The sentiment that fuels these movements has persisted for more than five decades. Leaders emerge, are repressed, and are replaced by new voices.

What Kanu’s sentencing may do, especially if he dies in prison, is to elevate him to the status of martyr, a symbolic role far more powerful than that of an active leader. Martyrdom transforms political grievances into moral ones. When a community perceives a leader as unjustly punished, that figure becomes a rallying point for collective identity and resistance. For example, the Niger Delta environmental activist Ken Saro-Wiwa was extrajudicially executed by Nigeria’s military junta in 1995, and became a lasting symbol of regional marginalisation and injustice. Many political stakeholders in the south-east now perceive Kanu’s sentencing as unjust, reinforcing existing grievances.

The ruling may worsen insecurity
The south-east is already experiencing its worst instability in decades. Armed groups, some ideological, others purely criminal, have used the emotive appeal of Biafra to justify assassinations, kidnappings, extortion and attacks on state institutions. Kanu’s sentencing could intensify these trends. Factions seeking to avenge him may escalate attacks on security forces or political figures. Splinter groups may interpret the verdict as proof that peaceful agitation is futile. Confusion surrounding Kanu’s future may weaken the few actors still capable of influencing extremists. Criminals will likely expand operations under the guise of political resistance.

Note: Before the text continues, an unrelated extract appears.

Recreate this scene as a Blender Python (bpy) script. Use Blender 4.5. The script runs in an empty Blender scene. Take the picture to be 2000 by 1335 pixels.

Pathways towards de-escalation
The conclusion of Kanu’s trial should have opened a window for political reflection. Instead, it risks deepening the mistrust between the south-east region and federal authorities. Nigeria must consider three steps. First, federal authorities should open structured political dialogue with south-east stakeholders. Second, the government should develop a plan for the region that combines security and development. Development, not coercion, weakens separatist sentiment. Third, Nigeria must confront the trauma of the civil war through a national truth-telling and reconciliation process. Without acknowledging past injustices, nation-building remains impossible.